The Silence of the Lambs

Release Date: February 14, 1991

Director: Jonathan Demme | MPAA Rating: R | LeavittLens Rating: 8.5/10

“Almost nothing need be said when you have eyes.”Tarjei Vesaas

It seems fitting that, in a film whose central characters are obsessed with human bodies (for consumption and for wearing), we would find a body part play a central role in the telling of the tale. Jonathan Demme’s horror classic builds its image-making richness largely through one essential and vulnerable part of the human anatomy: the eyes.

Following a short character introduction to new FBI agent Clarice Starling (Jodie Foster), the film wastes no time in forcing audience eyes towards a steady descent into madness, quite literally. Clarice is tasked with interviewing captured serial killer and cannibal Hannibal Lecter (played by Anthony Hopkins in a Top-5 all-time villain performance) to see if he can be of any help in tracking down another killer on the loose, the anonymous “Buffalo Bill” (Ted Levine). This requires her to enter Lecter’s high-security prison facility and descend down, down, down, eventually arriving the end of a long stone hallway. It’s as if she’s reached the bottom of humanity, the bottom of hell, by the time she pulls up a chair and introduces herself. And while the dialogue in their first exchange is certainly chilling, well-written and tightly edited, it’s the unblinking intensity of Lecter’s eyes–met by Clarice’s visibly rattled optic response, a stand-in for the audience’s own horror–that grabs a hold and never lets go. It’s as if this film, from the outset, is intent on communicating the unnerving and unavoidable reality of human existence, which is forced constantly to simply see: to see the horror of violence and evil, the horror of abuse and neglect, and even the horror of the patriarchal society with which women are constantly forced to reckon.

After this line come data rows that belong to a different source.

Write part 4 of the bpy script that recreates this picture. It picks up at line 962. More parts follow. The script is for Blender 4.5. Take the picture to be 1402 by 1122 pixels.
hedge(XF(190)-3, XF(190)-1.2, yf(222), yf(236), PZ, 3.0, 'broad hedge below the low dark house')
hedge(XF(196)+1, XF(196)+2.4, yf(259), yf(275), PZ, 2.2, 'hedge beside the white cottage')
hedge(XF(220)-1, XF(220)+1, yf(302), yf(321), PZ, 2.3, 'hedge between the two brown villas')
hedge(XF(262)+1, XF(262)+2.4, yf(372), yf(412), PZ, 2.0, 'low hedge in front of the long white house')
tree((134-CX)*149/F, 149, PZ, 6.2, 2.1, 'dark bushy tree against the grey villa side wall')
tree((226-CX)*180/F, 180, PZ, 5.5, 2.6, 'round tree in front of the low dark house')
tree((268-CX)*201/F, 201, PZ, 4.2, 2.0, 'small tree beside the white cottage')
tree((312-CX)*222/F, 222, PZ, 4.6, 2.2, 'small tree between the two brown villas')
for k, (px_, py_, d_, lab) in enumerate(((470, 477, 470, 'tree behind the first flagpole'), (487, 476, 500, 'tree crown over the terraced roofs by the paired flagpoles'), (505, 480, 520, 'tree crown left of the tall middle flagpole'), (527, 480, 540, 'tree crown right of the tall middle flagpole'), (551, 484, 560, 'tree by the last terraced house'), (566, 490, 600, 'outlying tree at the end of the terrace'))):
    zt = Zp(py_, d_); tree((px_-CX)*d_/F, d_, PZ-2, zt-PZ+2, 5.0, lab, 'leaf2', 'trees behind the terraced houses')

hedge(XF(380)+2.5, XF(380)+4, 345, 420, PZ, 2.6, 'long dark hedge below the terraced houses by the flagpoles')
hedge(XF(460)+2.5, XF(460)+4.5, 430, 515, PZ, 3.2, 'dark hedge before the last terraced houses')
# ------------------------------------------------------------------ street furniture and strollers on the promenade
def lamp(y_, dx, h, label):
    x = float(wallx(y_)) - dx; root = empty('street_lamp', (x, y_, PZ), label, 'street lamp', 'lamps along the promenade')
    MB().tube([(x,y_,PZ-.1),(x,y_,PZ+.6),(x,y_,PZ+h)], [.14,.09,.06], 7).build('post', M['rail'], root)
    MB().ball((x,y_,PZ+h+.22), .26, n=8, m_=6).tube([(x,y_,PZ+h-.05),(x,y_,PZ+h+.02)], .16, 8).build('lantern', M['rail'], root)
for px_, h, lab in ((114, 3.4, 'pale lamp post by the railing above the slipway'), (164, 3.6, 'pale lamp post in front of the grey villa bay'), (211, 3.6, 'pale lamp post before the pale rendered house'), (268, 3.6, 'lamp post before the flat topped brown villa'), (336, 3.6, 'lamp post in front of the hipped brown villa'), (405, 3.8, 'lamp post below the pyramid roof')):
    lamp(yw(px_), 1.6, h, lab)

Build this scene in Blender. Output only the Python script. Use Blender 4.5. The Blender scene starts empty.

That final theme becomes clear as Clarice continues in her work investigating both Lecter and “Buffalo Bill.” Our eyes watch her eyes witness, often silently, office elevators filled only with men who loom over her, or dismissive looks and sexual comments from men whom she outranks, or simply the ugly truth of what the central male antagonists inflict upon the bodies of their female victims. Indeed, Clarice herself is forced to witness the terror of the investigation before her, all the while dealing with the dread of being a woman in a “man’s world.” In many ways this sort of subtextual scare is precisely what has allowed this film to transcend its stereotyped genre trappings, both as an awards-celebrated feature in 1991 and as a lasting cultural artifact in the decades since.

As she continues to navigate the unfolding ugliness of the case, Clarice’s eyes only stumble upon more of the wreckage of humanity: we learn along the way that these perpetrators, as heinous as they are, are also victims, products of abusive scenarios in which their own mental health has been devastated, seemingly beyond repair. In fact, that’s what makes the “monsters” of this film stack up with any of the greats from history. Right alongside Nosferatu and Frankenstein’s monster, Darth Vader and Norman Bates, Lecter and Bill seem to embody two essential characteristics: they act precisely according to their nature, and they are also deeply misunderstood. Demme manages to bring this twofold formula to life without unhealthily sympathizing with the evil; he provides the needed context for the audience’s eyes that prevents them from seeing the world in the black and white, good guy and bad guy manner to which we are often prone.

It’s fitting, then, that the finale to the movie involves a second descent, even culminating in a tension-filled POV shot of Bill staring longingly, nearly lovingly, upon a terrified Clarice in his dungeon of horrors. From beginning to end, our eyes are forced into seeing it all, just as Clarice’s eyes are, and the sountrack and brilliant image-making (who can forget the stitching together of human skin, the extracting of some foreign cocoon, or Lecter’s human mask) imprint this film onto the psyche long after the closing credits roll. Unnerving without becoming grotesque, chilling without relying on juvenile tricks, and memorable without being obvious, “Silence” lives up to its now 30 year old billing, a must-see nightmare that one can hardly wake up from.